▶ What to do: Print the lines of the data, starting with the first, up to and including the line where "STREET = -0.42" appears.
----------------
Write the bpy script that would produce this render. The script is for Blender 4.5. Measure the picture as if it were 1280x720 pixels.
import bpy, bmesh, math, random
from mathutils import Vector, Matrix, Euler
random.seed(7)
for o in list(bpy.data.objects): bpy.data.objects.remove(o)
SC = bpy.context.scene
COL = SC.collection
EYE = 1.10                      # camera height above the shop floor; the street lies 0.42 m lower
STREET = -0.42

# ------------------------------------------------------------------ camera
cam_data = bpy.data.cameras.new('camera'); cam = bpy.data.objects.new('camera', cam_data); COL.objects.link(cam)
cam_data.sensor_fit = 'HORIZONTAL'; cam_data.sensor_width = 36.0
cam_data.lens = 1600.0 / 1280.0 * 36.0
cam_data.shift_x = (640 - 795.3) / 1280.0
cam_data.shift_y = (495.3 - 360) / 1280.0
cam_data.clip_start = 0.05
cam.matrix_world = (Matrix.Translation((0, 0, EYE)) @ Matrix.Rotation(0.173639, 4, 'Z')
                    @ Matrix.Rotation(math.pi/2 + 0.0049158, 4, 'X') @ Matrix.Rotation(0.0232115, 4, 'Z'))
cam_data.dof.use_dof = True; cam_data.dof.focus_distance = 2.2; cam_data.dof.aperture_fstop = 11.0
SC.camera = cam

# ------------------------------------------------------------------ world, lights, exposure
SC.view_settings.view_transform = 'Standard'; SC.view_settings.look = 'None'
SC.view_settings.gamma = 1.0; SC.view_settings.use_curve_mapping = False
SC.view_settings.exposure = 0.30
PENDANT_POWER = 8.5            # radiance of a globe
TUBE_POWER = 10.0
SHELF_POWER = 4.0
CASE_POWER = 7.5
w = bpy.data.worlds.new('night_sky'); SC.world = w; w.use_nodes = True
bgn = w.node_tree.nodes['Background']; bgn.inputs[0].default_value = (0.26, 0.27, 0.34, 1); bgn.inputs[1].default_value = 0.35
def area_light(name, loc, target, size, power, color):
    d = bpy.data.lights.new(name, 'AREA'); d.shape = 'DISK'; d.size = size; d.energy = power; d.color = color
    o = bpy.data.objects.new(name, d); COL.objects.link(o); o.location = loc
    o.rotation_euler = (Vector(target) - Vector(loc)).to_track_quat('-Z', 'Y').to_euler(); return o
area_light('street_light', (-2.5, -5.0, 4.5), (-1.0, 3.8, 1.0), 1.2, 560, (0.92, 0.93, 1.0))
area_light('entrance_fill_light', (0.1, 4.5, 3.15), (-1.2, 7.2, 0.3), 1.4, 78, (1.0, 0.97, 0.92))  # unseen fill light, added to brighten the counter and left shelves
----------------
▶ Solution for this task:
Write the bpy script that would produce this render. The script is for Blender 4.5. Measure the picture as if it were 1280x720 pixels.
import bpy, bmesh, math, random
from mathutils import Vector, Matrix, Euler
random.seed(7)
for o in list(bpy.data.objects): bpy.data.objects.remove(o)
SC = bpy.context.scene
COL = SC.collection
EYE = 1.10                      # camera height above the shop floor; the street lies 0.42 m lower
STREET = -0.42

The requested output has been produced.